26.     Actual motives of critics for interpretation

          a.       Move away from artist’s work and consider possible meanings (What the work could have been about...)

          b.       Taking up the text and using if for one’s own purposes

          c.       What artist meant or what could have been meant

          d.       Or max works value and the appreciative rewards we get

          e.       How it could be understood irrespective of how reflects work’s merit

          f.       Drawing lessons from life from it

          g.       Situating work with respect to theories (Marx/Freud) or social movements

27.     Primary interpretation aims at appreciating the historically situated work that is the artist’s product

          a.       Any other goals of interpretation are secondary

          b.       Primary because (somehow) making art presupposes this (p. 131)


Study questions Davies, Ch 5: Interpretation

 

1.         According to Davies, when is interpretation necessary? Answer this question by giving examples of when it is and is not needed.

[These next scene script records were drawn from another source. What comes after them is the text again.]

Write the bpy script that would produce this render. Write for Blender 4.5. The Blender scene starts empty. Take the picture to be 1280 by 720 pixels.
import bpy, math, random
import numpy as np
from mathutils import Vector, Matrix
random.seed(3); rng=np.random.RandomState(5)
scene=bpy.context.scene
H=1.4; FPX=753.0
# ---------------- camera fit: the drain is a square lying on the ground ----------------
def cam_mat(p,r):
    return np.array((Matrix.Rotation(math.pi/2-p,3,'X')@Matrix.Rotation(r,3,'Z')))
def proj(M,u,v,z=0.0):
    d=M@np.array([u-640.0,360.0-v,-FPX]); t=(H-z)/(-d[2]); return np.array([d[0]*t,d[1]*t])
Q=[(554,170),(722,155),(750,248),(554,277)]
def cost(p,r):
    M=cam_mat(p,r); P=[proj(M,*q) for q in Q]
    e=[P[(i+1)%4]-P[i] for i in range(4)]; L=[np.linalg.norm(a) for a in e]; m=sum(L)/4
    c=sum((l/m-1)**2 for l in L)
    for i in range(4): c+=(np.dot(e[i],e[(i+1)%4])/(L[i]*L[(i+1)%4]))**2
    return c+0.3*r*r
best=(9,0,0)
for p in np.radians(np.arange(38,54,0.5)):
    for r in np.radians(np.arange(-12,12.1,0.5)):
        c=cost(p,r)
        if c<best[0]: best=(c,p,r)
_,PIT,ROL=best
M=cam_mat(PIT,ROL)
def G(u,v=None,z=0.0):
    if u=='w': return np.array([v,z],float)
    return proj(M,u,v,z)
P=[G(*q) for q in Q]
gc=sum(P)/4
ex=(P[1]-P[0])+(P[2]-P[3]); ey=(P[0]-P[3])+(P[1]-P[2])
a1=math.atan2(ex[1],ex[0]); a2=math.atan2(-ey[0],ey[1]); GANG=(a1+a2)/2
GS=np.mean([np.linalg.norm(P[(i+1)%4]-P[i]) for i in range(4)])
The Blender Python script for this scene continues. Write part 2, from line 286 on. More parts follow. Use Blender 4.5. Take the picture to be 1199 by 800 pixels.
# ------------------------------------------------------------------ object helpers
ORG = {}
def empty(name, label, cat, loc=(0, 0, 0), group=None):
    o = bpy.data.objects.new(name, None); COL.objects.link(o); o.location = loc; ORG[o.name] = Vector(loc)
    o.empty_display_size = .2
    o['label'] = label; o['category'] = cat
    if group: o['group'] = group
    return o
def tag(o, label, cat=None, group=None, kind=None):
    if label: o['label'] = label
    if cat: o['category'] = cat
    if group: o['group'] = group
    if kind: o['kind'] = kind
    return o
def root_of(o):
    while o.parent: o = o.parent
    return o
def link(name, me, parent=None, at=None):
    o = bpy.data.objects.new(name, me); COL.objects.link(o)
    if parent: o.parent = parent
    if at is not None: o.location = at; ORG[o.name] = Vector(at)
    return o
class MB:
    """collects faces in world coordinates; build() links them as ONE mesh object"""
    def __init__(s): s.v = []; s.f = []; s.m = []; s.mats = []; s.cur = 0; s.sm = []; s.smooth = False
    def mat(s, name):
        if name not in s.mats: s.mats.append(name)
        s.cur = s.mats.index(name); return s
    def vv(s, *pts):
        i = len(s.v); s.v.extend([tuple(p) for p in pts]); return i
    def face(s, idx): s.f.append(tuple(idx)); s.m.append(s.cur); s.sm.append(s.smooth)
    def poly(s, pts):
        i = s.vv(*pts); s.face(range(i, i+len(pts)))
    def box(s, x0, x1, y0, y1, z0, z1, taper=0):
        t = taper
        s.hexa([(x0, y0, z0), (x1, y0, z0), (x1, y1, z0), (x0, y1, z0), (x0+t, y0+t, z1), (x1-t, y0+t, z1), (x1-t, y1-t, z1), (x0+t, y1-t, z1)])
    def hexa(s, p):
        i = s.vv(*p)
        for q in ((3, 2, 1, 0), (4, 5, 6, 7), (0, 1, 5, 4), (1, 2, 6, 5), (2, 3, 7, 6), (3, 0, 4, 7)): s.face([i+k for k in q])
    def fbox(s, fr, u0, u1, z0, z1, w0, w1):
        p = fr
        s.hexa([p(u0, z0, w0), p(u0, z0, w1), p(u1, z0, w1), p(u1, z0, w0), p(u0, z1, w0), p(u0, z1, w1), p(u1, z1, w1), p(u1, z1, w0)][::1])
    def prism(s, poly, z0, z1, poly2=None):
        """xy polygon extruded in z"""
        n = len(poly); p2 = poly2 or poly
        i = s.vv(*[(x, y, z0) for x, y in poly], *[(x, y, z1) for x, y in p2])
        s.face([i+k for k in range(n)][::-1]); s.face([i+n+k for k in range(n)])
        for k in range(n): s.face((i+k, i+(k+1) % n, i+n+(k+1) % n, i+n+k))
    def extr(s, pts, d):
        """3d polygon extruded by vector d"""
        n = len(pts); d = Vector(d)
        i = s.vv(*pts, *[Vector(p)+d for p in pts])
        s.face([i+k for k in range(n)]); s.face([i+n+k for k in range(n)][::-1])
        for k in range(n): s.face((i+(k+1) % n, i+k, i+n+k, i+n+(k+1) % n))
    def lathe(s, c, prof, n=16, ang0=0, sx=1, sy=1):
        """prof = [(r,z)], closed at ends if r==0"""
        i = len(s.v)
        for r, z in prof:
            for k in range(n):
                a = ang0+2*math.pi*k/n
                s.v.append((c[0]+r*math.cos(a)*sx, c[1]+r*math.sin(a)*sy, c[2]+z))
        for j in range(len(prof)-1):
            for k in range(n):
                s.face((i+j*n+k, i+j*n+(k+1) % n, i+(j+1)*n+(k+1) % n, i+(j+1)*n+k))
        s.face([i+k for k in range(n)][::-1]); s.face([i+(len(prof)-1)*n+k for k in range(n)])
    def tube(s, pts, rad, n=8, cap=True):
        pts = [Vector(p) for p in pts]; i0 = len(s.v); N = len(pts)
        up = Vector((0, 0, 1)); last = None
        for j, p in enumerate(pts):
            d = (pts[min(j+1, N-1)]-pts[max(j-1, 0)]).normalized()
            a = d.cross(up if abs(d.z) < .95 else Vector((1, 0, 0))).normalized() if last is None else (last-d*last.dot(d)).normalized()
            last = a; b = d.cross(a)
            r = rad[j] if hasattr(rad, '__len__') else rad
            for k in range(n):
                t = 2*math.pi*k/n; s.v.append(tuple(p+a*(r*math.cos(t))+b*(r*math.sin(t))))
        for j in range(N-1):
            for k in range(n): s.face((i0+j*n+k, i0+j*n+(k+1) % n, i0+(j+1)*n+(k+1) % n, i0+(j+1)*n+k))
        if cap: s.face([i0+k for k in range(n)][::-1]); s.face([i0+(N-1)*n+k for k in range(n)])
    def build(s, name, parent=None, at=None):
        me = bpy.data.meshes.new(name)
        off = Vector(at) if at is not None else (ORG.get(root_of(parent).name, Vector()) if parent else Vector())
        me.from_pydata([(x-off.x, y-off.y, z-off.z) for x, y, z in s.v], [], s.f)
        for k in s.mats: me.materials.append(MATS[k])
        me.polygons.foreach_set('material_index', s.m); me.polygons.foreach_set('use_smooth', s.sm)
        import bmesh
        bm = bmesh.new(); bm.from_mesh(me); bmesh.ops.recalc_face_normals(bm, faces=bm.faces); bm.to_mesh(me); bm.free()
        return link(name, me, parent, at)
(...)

2.         *Does Davies think there are better or worse interpretations of artworks? Does he think some interpretations of art are plain wrong? Does he think there is one correct interpretation of an artwork and any other interpretation is incorrect? What do you think about these questions? Give an example of a clearly unacceptable interpretation of a work of art.

3.         *Identify the five theories of interpretation that Davies discusses and, using examples, explain the differences between them.

4.         What is actual intentionalism? What are unrealized intentions? (Give an example.) How are the two related?

5.         Using an example, explain a plausible objection to actual intentionalism.

6.         *What are the two alternatives to intentionalism in art interpretation (that is, the idea that the author’s intentions fix the meaning of the work of art)?

7.         What is the “value maximization” theory of interpretation? Explain it using an example. What is one objection to this view?

8.         What is the “meaning constructivism” theory of interpretation? Explain it using an example. Does Davies accept this view? Why or why not?

9.         Identify the theories of interpretation that sees the goal of interpretation as being to: (1) understand the work as a communication from the author to the audience; (2) achieve the appreciative satisfactions art can bring.

10.       Explain Davies distinction between a work’s significance and its meaning. How does his help him support his view that all properties of an artwork crucial to its identity/content are fixed when it is created?

11.       Explain the implications (and problems) of using intentionalism to interpret the U.S. constitution. Is value maximization more plausible?